Going back I did not bushwhack around the beaver swamp covering the trail but tried to hug the bank which was a beaver dam.  This didn't work too well and I got really wet feet, but I figured that was inevitable.  I had removed the gaiters coming in, since the full gaiters do not stay down on running shoes, but just did in at your ankle where the shoe is cut low in the back.  Wet feet, too bad.  I just slogged on through and tried not to fall.  I had fallen once on the way in and cut my armpit on a sharp stick.  I had fallen a second time trying to cross some wet downfalls, and nearly twisted my knee.  Well, I did twist it, but I didn't hear anything snap.  Also, while I was eating lunch in the lean-to I felt a twinge in my right quad, like a tear, and so I was just thinking of not tearing myself up too much.

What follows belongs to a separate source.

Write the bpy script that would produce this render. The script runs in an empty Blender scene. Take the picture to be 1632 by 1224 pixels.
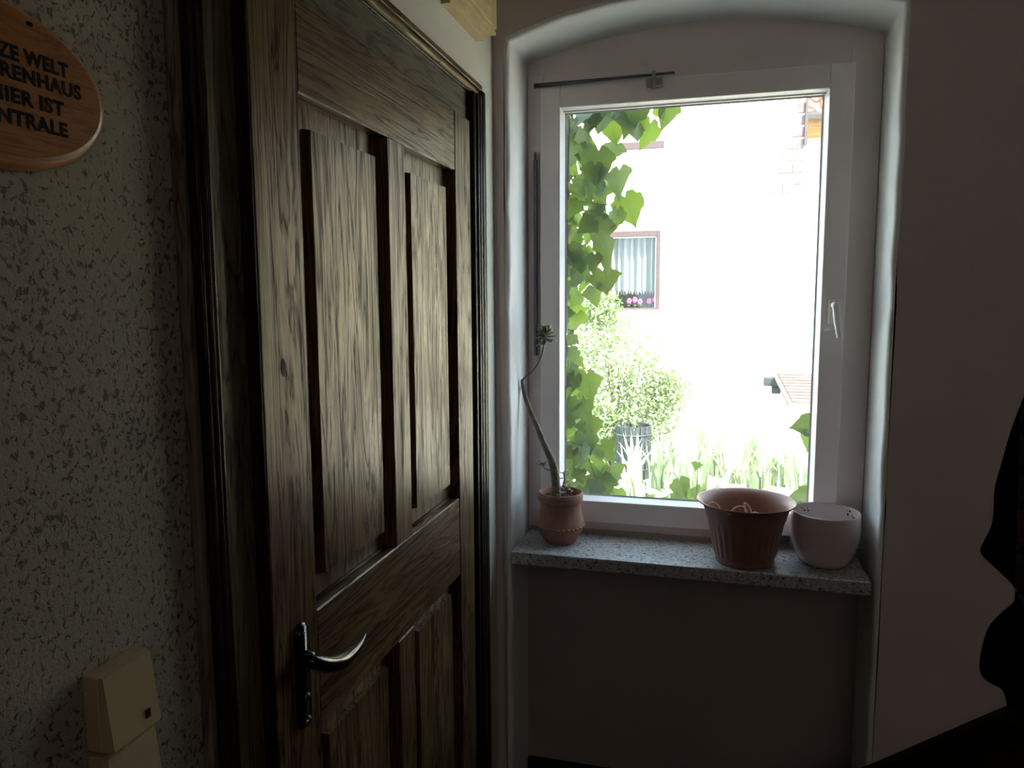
import bpy, bmesh, math, random
from mathutils import Vector, Matrix, Euler, noise
random.seed(7)
sc = bpy.context.scene
COL = sc.collection
PI = math.pi

# ------------------------------------------------------------------ camera
CAM = Vector((0.52, -1.77308554, 1.52))
RW = Matrix(((0.96573286, -0.02372785, 0.25845122),
             (0.25947284, 0.11060557, -0.95939578),
             (-0.00582174, 0.9935811, 0.11297217)))
FPX = 1185.0
cd = bpy.data.cameras.new('camera')
cd.sensor_width = 36.0
cd.lens = FPX / 1632 * 36.0
cd.clip_start = 0.02
cam = bpy.data.objects.new('camera', cd)
cam.matrix_world = Matrix.Translation(CAM) @ RW.to_4x4()
COL.objects.link(cam)
sc.camera = cam

# ------------------------------------------------------------------ light
sc.view_settings.view_transform = 'Standard'
sc.view_settings.look = 'None'
sc.view_settings.gamma = 1.0
sc.view_settings.use_curve_mapping = False
sc.view_settings.exposure = 0.0
SKY = 5.5
SUN = 27.0
w = bpy.data.worlds.new('sky'); sc.world = w; w.use_nodes = True
bg = w.node_tree.nodes['Background']
bg.inputs[0].default_value = (0.63, 0.82, 1.0, 1); bg.inputs[1].default_value = SKY
sd = bpy.data.lights.new('sun', 'SUN'); sd.energy = SUN; sd.angle = math.radians(1.0); sd.color = (1.0, 0.95, 0.87)
so = bpy.data.objects.new('sun', sd); COL.objects.link(so)
so.rotation_euler = Vector((0.55, -0.62, 0.95)).to_track_quat('Z', 'Y').to_euler()
# weak fill lamp added behind the camera to lift the backlit surfaces
ad = bpy.data.lights.new('fill_light', 'AREA'); ad.energy = 3.3; ad.shape = 'RECTANGLE'; ad.size = 1.2; ad.size_y = 1.2
ad.color = (1.0, 0.86, 0.80)
ao = bpy.data.objects.new('fill_light', ad); COL.objects.link(ao)
ao.location = (1.3, -2.85, 2.1); ao.rotation_euler = (PI / 2, 0, 0)
# portal for the window: guides sampling of the sky only
pd = bpy.data.lights.new('window_portal', 'AREA'); pd.shape = 'RECTANGLE'; pd.size = 0.7; pd.size_y = 1.1
pd.cycles.is_portal = True
po = bpy.data.objects.new('window_portal', pd); COL.objects.link(po)
po.location = (0.45, 0.27, 1.49); po.rotation_euler = (-PI / 2, 0, 0)
try:
    sc.cycles.use_denoising = True
    sc.cycles.max_bounces = 14; sc.cycles.diffuse_bounces = 8; sc.cycles.transparent_max_bounces = 16
    sc.cycles.sample_clamp_indirect = 12.0
except Exception:
    pass


def at_y(px, py, Y):
    d = RW @ Vector((px - 816.0, 612.0 - py, -FPX)); t = (Y - CAM.y) / d.y
    return CAM + d * t


def at_x(px, py, X):
    d = RW @ Vector((px - 816.0, 612.0 - py, -FPX)); t = (X - CAM.x) / d.x
    return CAM + d * t


# ------------------------------------------------------------------ helpers
def link(name, me, parent=None, mat=None):
    o = bpy.data.objects.new(name, me)
    COL.objects.link(o)
    if mat is not None and me is not None and not me.materials:
        me.materials.append(mat)
    if parent is not None:
        o.parent = parent
        o.matrix_parent_inverse = parent.matrix_basis.inverted()
    return o


def obj(name, bm, mat, parent=None, smooth=False):
    me = bpy.data.meshes.new(name)
    bmesh.ops.recalc_face_normals(bm, faces=bm.faces)
    bm.to_mesh(me); bm.free()
    if smooth:
        for p in me.polygons: p.use_smooth = True
    return link(name, me, parent, mat)


def pyd(name, vs, fs, mat, parent=None, smooth=False):
    me = bpy.data.meshes.new(name); me.from_pydata([tuple(v) for v in vs], [], fs); me.update()
    if smooth:
        for p in me.polygons: p.use_smooth = True
    return link(name, me, parent, mat)


def tag(o, label=None, cat=None, group=None, kind=None):
    if label: o['label'] = label
    if cat: o['category'] = cat
    if group: o['group'] = group
    if kind: o['kind'] = kind
    return o


def empty(name, loc, **k):
    o = bpy.data.objects.new(name, None); o.empty_display_size = 0.05
    o.location = loc; COL.objects.link(o); tag(o, **k)
    return o


def add_box(bm, x0, x1, y0, y1, z0, z1, bev=0.0, seg=2):
    vs = [bm.verts.new((x, y, z)) for x in (x0, x1) for y in (y0, y1) for z in (z0, z1)]
    fs = [bm.faces.new([vs[i] for i in q]) for q in ((0, 1, 3, 2), (4, 6, 7, 5), (0, 4, 5, 1), (2, 3, 7, 6), (0, 2, 6, 4), (1, 5, 7, 3))]
    if bev > 0:
        es = list({e for f in fs for e in f.edges})
        bmesh.ops.bevel(bm, geom=es, offset=bev, segments=seg, affect='EDGES', profile=0.5)


def box(name, b, mat, parent=None, bev=0.0, smooth=False):
    bm = bmesh.new(); add_box(bm, *b, bev=bev)
    return obj(name, bm, mat, parent, smooth)


def add_lathe(bm, prof, c, n=48, rfun=None, closed_bottom=True):
    rings = []
    for r, z in prof:
        ring = []
        for i in range(n):
            a = 2 * PI * i / n
            rr = r if rfun is None else rfun(r, z, a)
            ring.append(bm.verts.new((c[0] + rr * math.cos(a), c[1] + rr * math.sin(a), z)))
        rings.append(ring)
    for a, b in zip(rings, rings[1:]):
        for i in range(n):
            j = (i + 1) % n
            bm.faces.new((a[i], a[j], b[j], b[i]))
    if closed_bottom:
        bm.faces.new(list(reversed(rings[0])))
    return rings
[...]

About 1.5 miles form the trailhead I met two men hiking in with large packs.  At the register I found they were from Binghamton and planning to spend the night at Cage Lake before going on.  I thought they'd really have to move fast to get there by dark.

I got back to the trailhead about 3:30, not having stopped at all to dilly-dally on the way out.  I changed my clothes and got going.  As I drove by Fort Drum I called Paul to see if he was around but he wasn't home from the field yet.  I was very sleepy on the way home, but got there about 7.